The second one, the negative (or balancing) feedback loop, connects the following variables:

1. (1)

   An increase in stakeholders engagement + projects for local development + strategic partnership,

2. (2)

   increases Strength of relationship with stakeholders,

3. (3)

   reduces Environmental and social impacts (blow-out risk, fight against corruption, wellness and satisfaction of ENI’s people and local communities,…),

4. (4)

   which feedbacks to the starting variable, decreasing stakeholders engagement + projects for local development + strategic partnership, and closing the loop.

Notably, the analysis centered on the structure of feedback loops can be carried out extensively for any variable (resources, outcomes, and capabilities) in the map.

We also underline that the two resource maps were refined with the addition of a number of colored boxes, used to group together variables (either resources, flows or auxiliaries) pertaining to the same category as indicated by the IIRC Framework (IIRC 2013a, c). These boxes can be considered sub-systems (see Sterman 2000, pp. 99–102 about the use of subsystem diagrams) and constitute the general architecture of the 〈IR〉-based resource maps, even though at a quite aggregate level.

As an additional methodological note related to this study, we underline that data and information included in the 〈IR〉 under investigation were separately analyzed by each one of the three researchers involved in the research with the aim to reduce potential “researcher effects” (Miles et al. 2013, p. 296). The outputs of the three autonomous data processing were subsequently compared in order to derive the resource maps presented in this article. Notably, the resource maps we present in this article are 〈IR〉-based ones: for this specific reason, we used the categorization of the capitals/resources in 6 main typologies (as presented in the Sect. 2.2.) to group together “similar” resources, capabilities and flows within the maps.

As mentioned in Sect. 3 of this study, the last step of our research design entailed analyzing the resulting resource maps in terms of issues related to causal ambiguity and dynamic complexity in the business. To this aim, we employed SDM_Doc software (Martinez-Moyano 2012).

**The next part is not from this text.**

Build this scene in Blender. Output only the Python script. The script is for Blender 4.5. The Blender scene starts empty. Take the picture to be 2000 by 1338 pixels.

Notably, this last step allowed generating a number of descriptive statistics about the structure of the two resource maps, and identifying interesting information about the importance of each variables portrayed in the maps. Specifically, this stage allowed clarifying which are the Key Value Creation Spots for the two organizations, that is to say those resources or value outcomes affected by dense feedback processes that are controlled by the management of the organizations or their stakeholders. Tables 3 and 4 in the main body offer the evidence to identify those KVCS. As we emphasized in the article and previously literature stressed (e.g., Groesser and Schaffernicht 2012), density is a measure that supports analysts in describing a “property” of a model, and subsequently, it facilitates a deeper understanding of the conceptual structure of that specific model. More in detail, in our study density was regarded as the concept of accumulation of feedback loops over a variable that can determine its importance in terms of control or in terms of ambiguity due to the confounding effects of multiple feedback loops. It is to stress again that a high level of density associated to one specific variable, if on hand clearly points to that variable as a relevant one in the managers’ view, on the other hand it does not necessarily entail loop dominance or specific dynamics emerging from the model. This is where transforming an IR-based resource map into a quantified simulation model may help to expand the analysis, investigate the managers’ mental models and test the accuracy of the information provided by the organizations’ integrated reports more in-depth.